>> Begin Listed entries

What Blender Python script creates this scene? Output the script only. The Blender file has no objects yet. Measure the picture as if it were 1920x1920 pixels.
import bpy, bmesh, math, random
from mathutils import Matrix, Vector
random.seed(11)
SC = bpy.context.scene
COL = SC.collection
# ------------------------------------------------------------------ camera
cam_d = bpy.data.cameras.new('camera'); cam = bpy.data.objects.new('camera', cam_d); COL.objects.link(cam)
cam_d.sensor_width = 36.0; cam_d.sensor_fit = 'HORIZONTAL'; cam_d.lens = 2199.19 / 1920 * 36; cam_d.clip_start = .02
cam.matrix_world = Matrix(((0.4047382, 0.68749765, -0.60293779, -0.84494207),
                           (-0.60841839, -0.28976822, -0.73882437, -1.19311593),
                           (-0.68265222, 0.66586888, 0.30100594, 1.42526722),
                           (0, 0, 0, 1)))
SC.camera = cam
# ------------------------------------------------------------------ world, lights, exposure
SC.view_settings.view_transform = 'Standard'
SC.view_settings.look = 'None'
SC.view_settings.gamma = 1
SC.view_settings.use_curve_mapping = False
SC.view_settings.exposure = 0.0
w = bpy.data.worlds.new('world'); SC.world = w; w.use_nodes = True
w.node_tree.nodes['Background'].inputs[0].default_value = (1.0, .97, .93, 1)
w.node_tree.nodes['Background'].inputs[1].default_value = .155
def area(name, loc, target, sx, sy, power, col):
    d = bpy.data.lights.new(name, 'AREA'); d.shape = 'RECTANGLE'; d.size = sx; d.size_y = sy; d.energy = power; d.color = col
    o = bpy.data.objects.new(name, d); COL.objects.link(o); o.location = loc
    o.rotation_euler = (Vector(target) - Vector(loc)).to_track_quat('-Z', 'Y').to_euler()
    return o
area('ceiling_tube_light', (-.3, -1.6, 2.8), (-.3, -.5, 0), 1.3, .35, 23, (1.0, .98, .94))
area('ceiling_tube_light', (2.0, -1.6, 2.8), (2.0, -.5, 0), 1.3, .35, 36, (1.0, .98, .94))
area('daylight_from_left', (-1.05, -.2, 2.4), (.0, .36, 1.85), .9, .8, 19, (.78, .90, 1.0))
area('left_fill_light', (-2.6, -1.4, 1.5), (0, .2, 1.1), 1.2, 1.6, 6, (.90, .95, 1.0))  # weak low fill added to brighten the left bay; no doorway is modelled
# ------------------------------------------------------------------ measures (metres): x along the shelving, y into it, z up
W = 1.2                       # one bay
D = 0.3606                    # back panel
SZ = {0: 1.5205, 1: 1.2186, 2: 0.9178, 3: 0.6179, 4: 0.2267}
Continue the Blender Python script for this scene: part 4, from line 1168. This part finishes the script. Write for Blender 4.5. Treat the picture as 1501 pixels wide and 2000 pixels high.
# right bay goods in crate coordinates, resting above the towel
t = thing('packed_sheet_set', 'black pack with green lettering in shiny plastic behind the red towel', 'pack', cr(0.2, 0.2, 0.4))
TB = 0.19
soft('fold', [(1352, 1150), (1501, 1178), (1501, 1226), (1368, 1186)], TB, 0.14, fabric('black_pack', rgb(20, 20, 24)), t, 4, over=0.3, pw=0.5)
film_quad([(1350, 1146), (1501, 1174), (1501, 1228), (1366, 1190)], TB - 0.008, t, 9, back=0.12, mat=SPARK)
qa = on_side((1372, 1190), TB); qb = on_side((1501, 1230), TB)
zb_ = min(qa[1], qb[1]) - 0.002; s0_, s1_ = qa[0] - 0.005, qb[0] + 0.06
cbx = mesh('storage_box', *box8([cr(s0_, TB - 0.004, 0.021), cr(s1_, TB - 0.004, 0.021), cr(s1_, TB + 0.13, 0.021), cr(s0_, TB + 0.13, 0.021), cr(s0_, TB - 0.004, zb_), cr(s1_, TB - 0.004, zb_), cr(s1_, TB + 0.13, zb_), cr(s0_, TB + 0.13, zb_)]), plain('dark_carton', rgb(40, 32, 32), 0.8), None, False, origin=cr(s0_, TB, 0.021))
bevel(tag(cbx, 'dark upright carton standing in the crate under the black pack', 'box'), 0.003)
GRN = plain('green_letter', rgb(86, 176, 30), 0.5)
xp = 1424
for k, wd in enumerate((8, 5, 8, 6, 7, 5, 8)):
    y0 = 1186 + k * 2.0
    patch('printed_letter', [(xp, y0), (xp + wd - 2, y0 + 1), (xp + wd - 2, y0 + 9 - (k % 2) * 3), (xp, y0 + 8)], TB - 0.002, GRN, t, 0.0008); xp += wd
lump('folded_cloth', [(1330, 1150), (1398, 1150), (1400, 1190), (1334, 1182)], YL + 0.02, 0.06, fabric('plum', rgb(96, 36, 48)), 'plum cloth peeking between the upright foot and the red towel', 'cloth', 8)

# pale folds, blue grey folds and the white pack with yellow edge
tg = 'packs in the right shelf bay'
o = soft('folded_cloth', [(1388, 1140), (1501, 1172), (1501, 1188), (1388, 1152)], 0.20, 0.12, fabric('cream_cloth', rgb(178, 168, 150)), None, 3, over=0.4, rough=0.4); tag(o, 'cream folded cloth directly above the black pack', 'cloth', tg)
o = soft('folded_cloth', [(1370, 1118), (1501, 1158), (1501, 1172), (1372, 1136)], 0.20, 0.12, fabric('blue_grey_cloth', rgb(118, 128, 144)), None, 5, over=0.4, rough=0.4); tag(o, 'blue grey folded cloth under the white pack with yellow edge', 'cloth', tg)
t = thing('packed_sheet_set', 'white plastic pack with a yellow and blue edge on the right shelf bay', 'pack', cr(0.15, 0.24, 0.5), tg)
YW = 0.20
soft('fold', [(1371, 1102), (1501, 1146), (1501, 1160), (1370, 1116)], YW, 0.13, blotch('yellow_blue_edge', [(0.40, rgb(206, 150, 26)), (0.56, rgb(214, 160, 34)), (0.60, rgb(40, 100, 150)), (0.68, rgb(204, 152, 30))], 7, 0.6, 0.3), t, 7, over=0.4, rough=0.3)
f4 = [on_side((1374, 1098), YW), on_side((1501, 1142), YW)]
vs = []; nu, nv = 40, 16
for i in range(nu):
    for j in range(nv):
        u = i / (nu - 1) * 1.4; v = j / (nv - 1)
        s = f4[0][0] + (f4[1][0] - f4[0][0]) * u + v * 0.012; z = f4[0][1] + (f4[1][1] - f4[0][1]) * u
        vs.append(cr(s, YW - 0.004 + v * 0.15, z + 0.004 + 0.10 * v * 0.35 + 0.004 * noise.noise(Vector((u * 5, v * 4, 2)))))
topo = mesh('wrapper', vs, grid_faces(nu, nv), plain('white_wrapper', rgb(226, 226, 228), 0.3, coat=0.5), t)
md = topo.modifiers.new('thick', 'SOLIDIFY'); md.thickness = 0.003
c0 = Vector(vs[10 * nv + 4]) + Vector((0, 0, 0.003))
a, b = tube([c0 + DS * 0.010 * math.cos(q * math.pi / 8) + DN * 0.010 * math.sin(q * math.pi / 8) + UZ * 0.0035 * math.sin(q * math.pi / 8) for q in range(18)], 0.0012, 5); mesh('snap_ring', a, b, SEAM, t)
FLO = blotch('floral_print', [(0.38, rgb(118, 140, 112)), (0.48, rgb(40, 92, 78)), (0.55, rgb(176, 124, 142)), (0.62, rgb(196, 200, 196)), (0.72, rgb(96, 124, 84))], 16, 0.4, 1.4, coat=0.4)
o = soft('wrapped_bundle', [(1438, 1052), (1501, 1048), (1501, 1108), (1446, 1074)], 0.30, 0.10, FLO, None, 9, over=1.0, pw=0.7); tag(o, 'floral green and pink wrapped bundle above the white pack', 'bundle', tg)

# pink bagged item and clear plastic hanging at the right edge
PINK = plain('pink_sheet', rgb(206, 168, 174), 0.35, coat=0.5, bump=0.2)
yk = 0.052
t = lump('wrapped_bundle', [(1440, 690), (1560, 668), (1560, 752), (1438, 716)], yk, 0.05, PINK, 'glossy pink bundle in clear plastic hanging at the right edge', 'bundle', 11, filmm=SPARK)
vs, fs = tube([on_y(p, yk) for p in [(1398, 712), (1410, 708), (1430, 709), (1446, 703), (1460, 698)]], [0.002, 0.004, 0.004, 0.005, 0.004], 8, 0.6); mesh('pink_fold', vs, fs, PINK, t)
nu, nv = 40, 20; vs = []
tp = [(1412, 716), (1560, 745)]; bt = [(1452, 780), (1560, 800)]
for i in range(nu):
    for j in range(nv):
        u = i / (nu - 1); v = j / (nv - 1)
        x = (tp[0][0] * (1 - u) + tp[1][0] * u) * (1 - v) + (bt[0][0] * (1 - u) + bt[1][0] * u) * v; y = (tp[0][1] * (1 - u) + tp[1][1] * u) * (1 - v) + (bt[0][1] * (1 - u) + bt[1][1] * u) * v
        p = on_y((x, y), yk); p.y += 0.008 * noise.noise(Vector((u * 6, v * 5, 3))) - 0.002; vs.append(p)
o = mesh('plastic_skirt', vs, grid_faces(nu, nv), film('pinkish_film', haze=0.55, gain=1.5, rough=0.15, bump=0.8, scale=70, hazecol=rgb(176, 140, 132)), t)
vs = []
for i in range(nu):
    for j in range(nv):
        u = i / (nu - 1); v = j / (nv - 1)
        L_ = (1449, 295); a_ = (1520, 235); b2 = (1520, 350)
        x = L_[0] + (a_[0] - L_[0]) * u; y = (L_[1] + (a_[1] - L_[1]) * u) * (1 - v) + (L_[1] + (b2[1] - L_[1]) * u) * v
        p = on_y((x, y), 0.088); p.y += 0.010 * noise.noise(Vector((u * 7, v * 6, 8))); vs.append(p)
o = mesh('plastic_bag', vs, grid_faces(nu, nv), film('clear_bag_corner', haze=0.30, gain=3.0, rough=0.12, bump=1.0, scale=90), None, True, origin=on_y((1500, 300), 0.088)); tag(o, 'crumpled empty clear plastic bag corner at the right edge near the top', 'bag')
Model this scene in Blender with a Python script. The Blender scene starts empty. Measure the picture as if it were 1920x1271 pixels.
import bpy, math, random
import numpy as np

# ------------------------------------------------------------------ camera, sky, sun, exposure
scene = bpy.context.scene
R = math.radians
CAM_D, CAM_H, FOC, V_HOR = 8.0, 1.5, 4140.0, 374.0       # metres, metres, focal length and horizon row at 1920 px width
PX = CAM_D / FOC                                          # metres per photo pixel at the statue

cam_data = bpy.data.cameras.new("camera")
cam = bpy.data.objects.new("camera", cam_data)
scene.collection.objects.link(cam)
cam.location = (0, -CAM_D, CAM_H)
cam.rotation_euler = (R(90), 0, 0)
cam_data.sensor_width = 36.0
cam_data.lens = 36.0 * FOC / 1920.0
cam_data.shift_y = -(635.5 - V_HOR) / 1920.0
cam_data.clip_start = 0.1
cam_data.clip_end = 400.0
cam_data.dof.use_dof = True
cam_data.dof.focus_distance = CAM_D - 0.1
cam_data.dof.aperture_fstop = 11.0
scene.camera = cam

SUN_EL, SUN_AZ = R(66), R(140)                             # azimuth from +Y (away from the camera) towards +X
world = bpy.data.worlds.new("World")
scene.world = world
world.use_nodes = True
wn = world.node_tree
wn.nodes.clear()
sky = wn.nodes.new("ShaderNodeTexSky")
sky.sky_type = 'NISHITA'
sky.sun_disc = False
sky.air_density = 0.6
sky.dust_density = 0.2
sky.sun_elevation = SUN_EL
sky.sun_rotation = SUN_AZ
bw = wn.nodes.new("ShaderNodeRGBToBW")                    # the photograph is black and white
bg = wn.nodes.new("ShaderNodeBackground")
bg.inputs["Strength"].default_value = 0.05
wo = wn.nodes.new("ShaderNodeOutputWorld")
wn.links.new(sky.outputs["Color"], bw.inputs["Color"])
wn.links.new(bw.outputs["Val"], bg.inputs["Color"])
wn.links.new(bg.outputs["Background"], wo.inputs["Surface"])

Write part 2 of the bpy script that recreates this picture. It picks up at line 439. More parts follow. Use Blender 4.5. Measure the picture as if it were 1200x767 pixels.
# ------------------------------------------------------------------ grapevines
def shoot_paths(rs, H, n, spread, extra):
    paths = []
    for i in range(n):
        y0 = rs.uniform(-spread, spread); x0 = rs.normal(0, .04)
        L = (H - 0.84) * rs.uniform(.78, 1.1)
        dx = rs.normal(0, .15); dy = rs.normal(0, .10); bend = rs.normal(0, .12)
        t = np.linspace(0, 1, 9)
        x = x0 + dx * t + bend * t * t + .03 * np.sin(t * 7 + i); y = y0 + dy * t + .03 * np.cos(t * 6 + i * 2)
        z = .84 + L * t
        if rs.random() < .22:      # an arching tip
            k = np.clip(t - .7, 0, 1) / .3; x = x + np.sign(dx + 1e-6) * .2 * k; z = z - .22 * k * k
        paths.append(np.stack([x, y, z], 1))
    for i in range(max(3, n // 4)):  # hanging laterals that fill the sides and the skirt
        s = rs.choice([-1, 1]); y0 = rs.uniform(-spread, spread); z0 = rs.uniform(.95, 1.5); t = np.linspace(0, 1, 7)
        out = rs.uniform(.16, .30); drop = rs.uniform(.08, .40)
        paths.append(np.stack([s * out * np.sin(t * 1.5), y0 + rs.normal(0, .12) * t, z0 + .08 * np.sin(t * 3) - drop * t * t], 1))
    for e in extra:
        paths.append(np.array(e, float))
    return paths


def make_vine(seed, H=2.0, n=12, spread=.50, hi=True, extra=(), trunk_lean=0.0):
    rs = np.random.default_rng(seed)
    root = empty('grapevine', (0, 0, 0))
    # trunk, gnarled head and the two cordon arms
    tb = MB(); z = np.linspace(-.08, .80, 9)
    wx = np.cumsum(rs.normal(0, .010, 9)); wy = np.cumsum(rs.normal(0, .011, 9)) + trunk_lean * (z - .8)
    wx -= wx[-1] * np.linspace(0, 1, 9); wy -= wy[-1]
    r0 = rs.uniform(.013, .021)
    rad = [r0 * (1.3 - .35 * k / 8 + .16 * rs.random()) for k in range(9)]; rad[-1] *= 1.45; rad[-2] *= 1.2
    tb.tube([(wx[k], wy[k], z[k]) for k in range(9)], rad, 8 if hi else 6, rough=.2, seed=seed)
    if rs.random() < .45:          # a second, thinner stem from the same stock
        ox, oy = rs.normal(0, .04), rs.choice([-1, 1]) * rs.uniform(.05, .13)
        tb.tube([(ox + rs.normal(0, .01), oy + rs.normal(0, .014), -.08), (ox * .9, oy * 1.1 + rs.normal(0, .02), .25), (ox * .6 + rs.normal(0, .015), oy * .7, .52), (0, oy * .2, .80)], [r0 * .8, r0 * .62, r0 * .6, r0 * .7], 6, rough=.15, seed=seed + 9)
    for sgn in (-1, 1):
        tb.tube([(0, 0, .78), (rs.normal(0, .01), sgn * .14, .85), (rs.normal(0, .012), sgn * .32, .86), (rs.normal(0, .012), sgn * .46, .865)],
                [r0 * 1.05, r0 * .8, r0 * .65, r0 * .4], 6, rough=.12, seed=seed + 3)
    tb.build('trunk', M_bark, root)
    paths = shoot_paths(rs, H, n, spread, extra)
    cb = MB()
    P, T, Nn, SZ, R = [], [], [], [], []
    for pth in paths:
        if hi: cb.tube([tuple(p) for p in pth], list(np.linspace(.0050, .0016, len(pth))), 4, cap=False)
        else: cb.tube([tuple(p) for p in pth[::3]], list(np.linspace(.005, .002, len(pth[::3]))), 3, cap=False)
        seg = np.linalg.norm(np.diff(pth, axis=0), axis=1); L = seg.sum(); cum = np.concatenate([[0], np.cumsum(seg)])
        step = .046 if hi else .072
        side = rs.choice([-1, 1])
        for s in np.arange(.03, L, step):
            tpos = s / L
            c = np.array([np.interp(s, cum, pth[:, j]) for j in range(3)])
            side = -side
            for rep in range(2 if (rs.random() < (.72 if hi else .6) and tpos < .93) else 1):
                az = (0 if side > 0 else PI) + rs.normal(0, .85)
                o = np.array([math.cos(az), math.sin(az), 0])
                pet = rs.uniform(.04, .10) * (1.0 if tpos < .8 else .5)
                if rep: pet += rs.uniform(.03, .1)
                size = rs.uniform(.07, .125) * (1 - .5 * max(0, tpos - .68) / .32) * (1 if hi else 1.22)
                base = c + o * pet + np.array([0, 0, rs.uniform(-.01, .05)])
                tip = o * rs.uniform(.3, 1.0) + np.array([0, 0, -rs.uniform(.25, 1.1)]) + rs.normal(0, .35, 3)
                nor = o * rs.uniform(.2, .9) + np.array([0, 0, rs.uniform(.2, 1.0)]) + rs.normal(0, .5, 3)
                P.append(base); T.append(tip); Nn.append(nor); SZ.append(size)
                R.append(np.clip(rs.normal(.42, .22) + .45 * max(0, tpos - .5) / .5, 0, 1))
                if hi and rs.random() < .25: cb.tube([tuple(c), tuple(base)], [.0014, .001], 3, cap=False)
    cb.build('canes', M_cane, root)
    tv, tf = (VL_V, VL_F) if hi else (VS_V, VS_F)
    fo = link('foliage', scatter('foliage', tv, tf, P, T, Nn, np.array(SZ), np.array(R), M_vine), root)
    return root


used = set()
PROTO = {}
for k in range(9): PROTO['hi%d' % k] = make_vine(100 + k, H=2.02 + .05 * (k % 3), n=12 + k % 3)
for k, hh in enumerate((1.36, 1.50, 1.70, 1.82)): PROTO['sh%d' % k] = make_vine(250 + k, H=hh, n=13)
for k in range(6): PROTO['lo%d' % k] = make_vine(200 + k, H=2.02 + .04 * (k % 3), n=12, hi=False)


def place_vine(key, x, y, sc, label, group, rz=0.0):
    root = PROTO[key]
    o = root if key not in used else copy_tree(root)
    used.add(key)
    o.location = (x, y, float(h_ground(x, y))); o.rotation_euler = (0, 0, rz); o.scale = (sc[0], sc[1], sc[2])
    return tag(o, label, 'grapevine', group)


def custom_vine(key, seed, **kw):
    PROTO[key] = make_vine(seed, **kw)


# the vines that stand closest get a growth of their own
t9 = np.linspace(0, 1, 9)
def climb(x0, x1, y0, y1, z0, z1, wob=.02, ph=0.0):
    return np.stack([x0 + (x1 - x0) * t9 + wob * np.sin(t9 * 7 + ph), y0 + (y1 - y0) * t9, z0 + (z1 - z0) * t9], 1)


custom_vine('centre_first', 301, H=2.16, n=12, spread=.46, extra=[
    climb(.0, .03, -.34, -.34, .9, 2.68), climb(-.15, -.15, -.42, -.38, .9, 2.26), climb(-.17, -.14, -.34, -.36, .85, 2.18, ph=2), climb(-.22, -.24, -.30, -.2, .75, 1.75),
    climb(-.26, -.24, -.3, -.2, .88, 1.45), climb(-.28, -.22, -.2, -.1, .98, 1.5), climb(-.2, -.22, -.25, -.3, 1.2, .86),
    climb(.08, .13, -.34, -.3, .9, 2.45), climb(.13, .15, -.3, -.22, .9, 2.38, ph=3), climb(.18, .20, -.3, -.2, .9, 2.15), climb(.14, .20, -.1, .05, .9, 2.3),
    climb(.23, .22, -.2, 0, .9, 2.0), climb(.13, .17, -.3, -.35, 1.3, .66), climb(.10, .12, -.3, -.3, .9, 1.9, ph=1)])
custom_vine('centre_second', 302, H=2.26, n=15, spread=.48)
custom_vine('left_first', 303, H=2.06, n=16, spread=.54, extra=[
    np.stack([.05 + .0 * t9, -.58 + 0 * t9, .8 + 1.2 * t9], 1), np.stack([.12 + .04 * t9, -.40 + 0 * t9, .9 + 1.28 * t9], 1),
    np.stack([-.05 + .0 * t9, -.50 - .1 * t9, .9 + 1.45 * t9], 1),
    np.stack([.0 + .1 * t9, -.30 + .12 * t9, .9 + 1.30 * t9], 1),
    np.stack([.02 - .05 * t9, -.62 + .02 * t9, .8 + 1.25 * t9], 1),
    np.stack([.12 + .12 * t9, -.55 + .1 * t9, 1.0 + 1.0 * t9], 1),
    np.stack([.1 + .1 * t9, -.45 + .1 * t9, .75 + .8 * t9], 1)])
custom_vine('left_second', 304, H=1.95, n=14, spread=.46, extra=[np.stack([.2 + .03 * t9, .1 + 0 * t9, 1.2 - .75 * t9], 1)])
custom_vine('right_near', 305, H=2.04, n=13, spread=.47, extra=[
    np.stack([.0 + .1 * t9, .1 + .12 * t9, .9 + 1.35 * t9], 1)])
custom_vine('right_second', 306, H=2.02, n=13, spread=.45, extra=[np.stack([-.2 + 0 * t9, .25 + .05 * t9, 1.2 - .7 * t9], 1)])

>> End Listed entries

[Aim]
Reproduce, exactly as written, the stretch of lines whose first line is the one with "Continue the Blender" and whose last line is the one with "towel', 'cloth', 8)".

[Exercise solution]
Continue the Blender Python script for this scene: part 4, from line 1168. This part finishes the script. Write for Blender 4.5. Treat the picture as 1501 pixels wide and 2000 pixels high.
# right bay goods in crate coordinates, resting above the towel
t = thing('packed_sheet_set', 'black pack with green lettering in shiny plastic behind the red towel', 'pack', cr(0.2, 0.2, 0.4))
TB = 0.19
soft('fold', [(1352, 1150), (1501, 1178), (1501, 1226), (1368, 1186)], TB, 0.14, fabric('black_pack', rgb(20, 20, 24)), t, 4, over=0.3, pw=0.5)
film_quad([(1350, 1146), (1501, 1174), (1501, 1228), (1366, 1190)], TB - 0.008, t, 9, back=0.12, mat=SPARK)
qa = on_side((1372, 1190), TB); qb = on_side((1501, 1230), TB)
zb_ = min(qa[1], qb[1]) - 0.002; s0_, s1_ = qa[0] - 0.005, qb[0] + 0.06
cbx = mesh('storage_box', *box8([cr(s0_, TB - 0.004, 0.021), cr(s1_, TB - 0.004, 0.021), cr(s1_, TB + 0.13, 0.021), cr(s0_, TB + 0.13, 0.021), cr(s0_, TB - 0.004, zb_), cr(s1_, TB - 0.004, zb_), cr(s1_, TB + 0.13, zb_), cr(s0_, TB + 0.13, zb_)]), plain('dark_carton', rgb(40, 32, 32), 0.8), None, False, origin=cr(s0_, TB, 0.021))
bevel(tag(cbx, 'dark upright carton standing in the crate under the black pack', 'box'), 0.003)
GRN = plain('green_letter', rgb(86, 176, 30), 0.5)
xp = 1424
for k, wd in enumerate((8, 5, 8, 6, 7, 5, 8)):
    y0 = 1186 + k * 2.0
    patch('printed_letter', [(xp, y0), (xp + wd - 2, y0 + 1), (xp + wd - 2, y0 + 9 - (k % 2) * 3), (xp, y0 + 8)], TB - 0.002, GRN, t, 0.0008); xp += wd
lump('folded_cloth', [(1330, 1150), (1398, 1150), (1400, 1190), (1334, 1182)], YL + 0.02, 0.06, fabric('plum', rgb(96, 36, 48)), 'plum cloth peeking between the upright foot and the red towel', 'cloth', 8)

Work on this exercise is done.